A sort of 'reverse" of this case is the situation with the Dominion Public Building. There the new owners bought a building with a 1996 permission from the OMB, as a settlement of a larger case, to "to permit a tower massing envelope with a maximum height of 137 metres sited in the middle of the 1 Front Street West property, above the Dominion Public Building" (See: https://www.toronto.ca/legdocs/mmis/2019/te/bgrd/backgroundfile-131677.pdf) Though the former owner (Federal Government) had done nothing with this it was still active - though the area has changed greatly in the last 25 years. In UK any settlements and permissions like this have a 'use it or lose it' clause and I think it's a standard 5-years. If developers can go to LPAT to reapply for a project, then the City should be able to cancel any permissions given but not used after x years.
 
If developers can go to LPAT to reapply for a project, then the City should be able to cancel any permissions given but not used after x years.

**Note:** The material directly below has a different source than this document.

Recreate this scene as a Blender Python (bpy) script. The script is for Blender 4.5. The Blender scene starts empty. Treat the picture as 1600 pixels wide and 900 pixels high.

I can see the appeal, but sounds unnecessarily punitive to me. Costs consequences at the LPAT seem like a fairer way to dissuade unmeritorious appeals.
 
I can see the appeal, but sounds unnecessarily punitive to me. Costs consequences at the LPAT seem like a fairer way to dissuade unmeritorious appeals.
The problem is that proposals that made sense decades ago may no longer do so. IMO, if a project with 'special zoning' that was approved more than 5-7 years ago has not been started they should lose any special permissions and revert to the 'regular zoning'. Of course, an owner can reapply and maybe even use the earlier permission as a supporting argument but ...
 
From Matt Elliott's newsletter (which everyone should sign up for):
  • StrategyCorp’s Aiden Grove-White is lobbying on behalf of the Gupta Group of Hotels who are angling to build a hotel at 60 Mill Street in the Distillery District. Given all the weddings and Christmas markets and such, it’s surprising that Distillery doesn’t have a hotel already. Hilton Canada is listed as a beneficiary of the lobbying, so expect to see their name on the hotel door. Grove-White has been communicating with Ec Dev staff via email and phone.
 
Judging by the public photo of him and his partner on his Facebook profile, Aiden Grove-White is comfortable with massive height discrepancies. Maybe in a Freudian way that helps him get on board with a tower next to low-rises.

Can you not make point without commentary on people's appearance? Not very classy.
To your second sentence: if we never built towers next to low-rises (mostly mid-rises in this case), we'd never move beyond having low-rise buildings; cities wouldn't densify and grow and become similarly more vibrant over time.

I am partial to the argument that cities should be a mix of low and tall, and that towers should be a punctuation to the city, not the rule. A mid-rise built form is generally more desirable, in my opinion. But the notion that you can't put a tower next to something low is inherently flawed.